UK Natural Gas prices

British wholesale natural gas prices decreased by 1.00% on the front of the curve during the previous week. Steady flows from Norway mainly through Langeled kept the system well-supported.

Day-ahead closed at 33.10p/th, 10.30% lower from last week and month-ahead settled at 34.45p/th, 3.90% lower within-week.

In terms of curve contracts, Win-19 settled at 56.76p/th on last Thursday, that is a 0.80% lower, week on week, while Sum-20 dropped slightly by 0.20% during the same period and settled at 46.61p/th.

UK Electricity Prices

UK power prices mirrored the gas price movement thus softening on the back of the warm weather and the comfortable renewables generation towards the end of the week.
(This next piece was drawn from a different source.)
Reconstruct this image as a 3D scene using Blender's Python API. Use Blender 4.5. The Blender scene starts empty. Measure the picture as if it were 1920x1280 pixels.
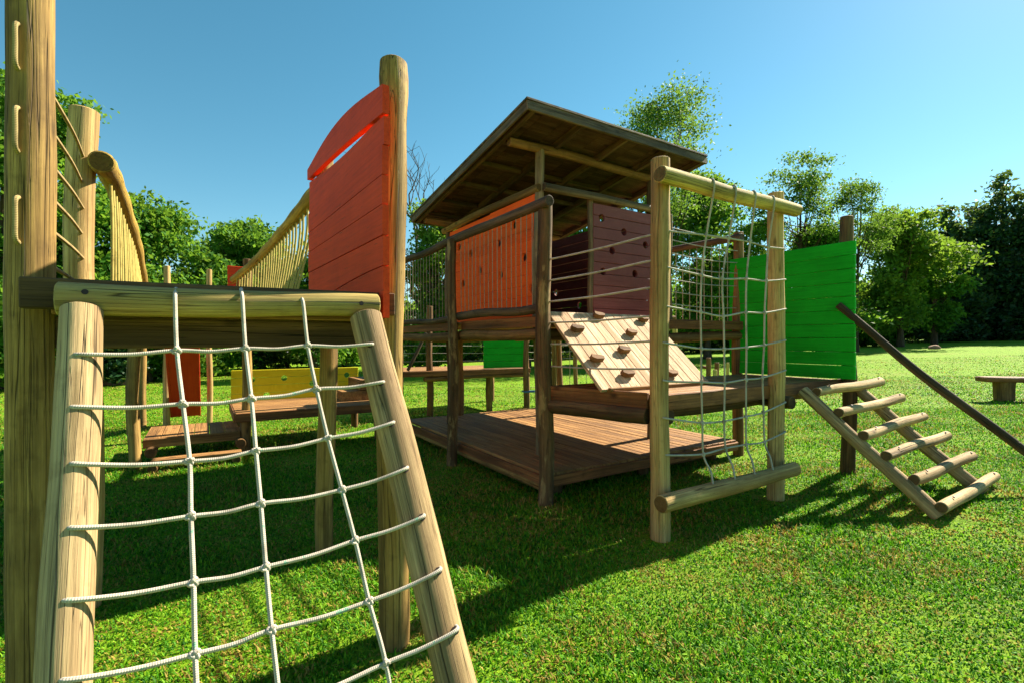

  • Day-ahead closed on Friday 2.60% lower on a weekly basis, at £43.60/MWh whereas month-ahead settled 2.80% lower, week-on-week, at £43.00/MWh.
  • Win-19 contract slipped by 0.10%, within-week, and settled at £59.60/MWh on Friday while Sum-20 moved lower by 0.80% before settling at £50.35/MWh on Friday.


The UK’s actual annual inflation rate for March remained steady at 1.9% below the 2% of market expectations. Price increases for food and beverages slowed down while transportation costs increased.

The USA decided not to extend further the oil export sanctions granted to several economies while Saudi Arabia said they would fill the gap in production. Brent Crude oil reached a new high for this year and is currently trading at $74.30/bbl.

What to watch this week

Outlook: Markets opened softened today but there are some bullish signals for the period ahead. Norwegian imports will play a key role with many planned outages scheduled for the next weeks as a part of the yearly maintenances, but this should have already been priced in. Another factor to pay close attention to are the LNG flows. The most recent news on the LNG front show that Russian LNG flows are at maximum capacity in April and might reach the record levels of March. This should have an impact on TTF prices.

Friday April 26: The actual US GDP growth rate for Q1 2019 will be announced at 12.30pm UK time. The growth rate for Q4 2018 was 2.2% and below market expectations. The lower percentage was attributed to personal consumption which rose at a much lower pace that the market anticipated.